Si estos dolores son inevitables, ¿cómo nos podemos preparar? ¿Cómo podemos hacerles frente sin sucumbir a la desesperación, perversión, alcoholismo, amargura y cientos de otros vicios? Necesitamos armarnos de un carácter que nos fortalecerá y sostendrá. Necesitamos abrazar los gozos y las responsabilidades que conlleva el envejecimiento. Pero solo lo podremos hacer si primero conocemos a Cristo.
La vida de Cristo comenzó en la cima del gozo y terminó con los dolores más profundos que con razón se le llama Varón de dolores (Is 53:3). Mientras vivió en la tierra, experimentó debilidad y cansancio, temor y lo inevitable de la cercanía de la muerte. Aun cuando Él no estuvo contaminado con el pecado, y sus pensamientos, palabras y acciones fueron perfectas, igual cosechó las temidas consecuencias del pecado, nuestro pecado. En la cruz, Él cargó con nuestro pecado, sufrió todo su tormento y pagó el precio total. Sin embargo, resucitó. ¡Resucitó! Y ahora ofrece perdón y vida a todo el que ponga su fe en Él. Aquellos que creen en Cristo, tienen una esperanza que va más allá de la vida y de la muerte. Tienen la esperanza segura de la resurrección, de la vida renovada, restaurada y eterna. Se les confiere poder por medio de la gracia de Dios para soportar los dolores, el gozo y aceptar las responsabilidades que vienen con la vejez.

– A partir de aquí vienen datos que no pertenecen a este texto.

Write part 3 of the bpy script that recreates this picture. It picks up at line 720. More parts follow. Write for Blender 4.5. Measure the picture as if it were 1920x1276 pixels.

Quiero terminar con una palabra de aliento para aquellos que están tristemente conscientes del dolor de una mala cosecha o que están viviendo atemorizados por esto. Quizás viniste a Cristo algo más tarde en la vida, después de haber hecho mucho daño. Quizás viniste a Cristo a una edad temprana, pero pasaste muchos años de apatía o desobediencia. Debes saber que la gracia de Dios es suficiente para redimir tus fracasos. Por su gracia, ninguno de nosotros experimenta toda la cosecha que debiera. Por su gracia, ninguno de nosotros debe temer ni un momento de esta vida o de la venidera. Sí, puede que aún haya consecuencias por nuestro pecado. Pero incluso eso tendrá propósito. Descubriremos que Dios ha dispuesto incluso eso para sus buenos propósitos. Cobra ánimo. «Espera al Señor; esfuérzate y aliéntese tu corazón. Sí, espera al Señor» (Sal 27:14).